· 

Indiens Pragmatismus - Modis Besuch in der Ukraine

Narendra Modi ist der erste indische Premierminister, der die Ukraine besucht. Das ist nicht nur historisch, sondern im Westen wittert man Morgenluft für eine Kehrtwende in der Aussenpolitik Neu-Delhis. Die Lage ist aber vertrackter.


Am Freitag, den 23. August 2024 reiste der indische Premierminister Narendra Modi nach Kiew, um den ukrainischen Präsidenten Wolodymyr Selenski zu besuchen. Mit diesem Besuch wird im Westen die Hoffnung geschnürt, dass die grösste Demokratie der Welt sich wieder mehr dem westlichen Lager zuwendet, Werte der Rechtsstaatlichkeit und des internationalen Rechts stärkt und damit sich gegen den Aggressor Russland positioniert.


Diese Einschätzung hat mit Wunschdenken und mit westlichen Projektionen zu tun.

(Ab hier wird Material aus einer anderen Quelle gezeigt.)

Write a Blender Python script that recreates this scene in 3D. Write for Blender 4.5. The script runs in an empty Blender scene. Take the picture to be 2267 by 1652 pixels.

Realität ist vielmehr, dass Indien seit Jahren sein weltpolitisches Potential auslotet und sich entsprechend verhält und positioniert. Indien betreibt klassische Situationspolitik, die auf Opportunitäten und unterschiedliche Handlungsoptionen setzt. In der Diplomatie gerne als Swing-Staat bezeichnet, schaffen solche Staaten durch vorteilhafte Situationen, wie Lieferkettenknotenpunkte, geographische Position, Zugang zu Rohstoffen oder Allianzökosysteme Bedingungen und Konditionen, die sie kontextabhängig, realpolitisch und subtil als Druckmittel und Verhandlungsmasse einsetzen können. Bekannt dafür, dass Neu-Delhi mit Moskau historisch gute Beziehungen unterhält und wirtschaftliche Schlupflöcher gegenüber westlichen Sanktionen ermöglicht, ist Indien auch ein Verbündeter des Westens gegen das aufstrebende China. Peking wiederum hat die Beziehungen seit dem Ausbruch des Krieges in der Ukraine mit Russland ebenfalls verstärkt. 

Unter diesen Vorzeichen muss man Modis Besuch in der Ukraine verstehen. Modi betreibt Situationspolitik, um die eigenen Optionen in diesem festgefahrenen Konflikt in der Ukraine aber auch international auszuloten. Es geht um ökonomischen Austausch aber auch um Kooperationsoptionen im Finanz- und Technologiesektor mit der Ukraine (inkl. Rüstung). Es geht aber auch um ein Zeichen, dass Indien auch für Frieden, Dialog und Kooperation steht; genau wie der Westen. Dass Indien dabei als Verhandler für Friedensgespräche fungieren könnte, wie es in der internationalen Presse gerne präsentiert wird, ist vermutlich eine weitere westliche Projektion. In dieser Gemengelage spricht man nicht nur von Situationspolitik, sondern auch von Konstellationsdesigns. In dieser übt sich Indien, ohne konkret zu werden und sich damit Handlungsfreiheit für die Zukunft zu verbauen.

Wenn sich Indien mit Russland, ihrem Erzrivalen China aber auch mit Brasilien und Südafrika in der BRICS Gruppe wiederfindet, dann ist das diplomatisches Konstellationsdesign, wo die Staaten sich nach Thema und Herausforderung finden und gemeinsam positionieren. Dabei geht es weniger um wertebasierte Allianzsysteme und bisherige Prinzipien der internationalen Ordnungspolitik, sondern um pragmatische Situationspolitik. Ähnlich kann man Indiens Mitgliedschaft in der Shanghai Cooperation Organisation (SCO) lesen.

Wenn Modi bei Selenski aufmarschiert, hat dies mehr mit Symbol- und Wirtschaftspolitik zu tun als mit einem klaren Commitment, Teil des westlichen politischen Narrativs zu sein. Die freundlichen Doppel-Umarmung Modis mit Selenski im August und mit Putin im Juli spricht Bände. Es gibt keine Eindeutigkeiten, auch wenn man sich dies in einer vertrackten weltpolitischen Gemengelage wünscht.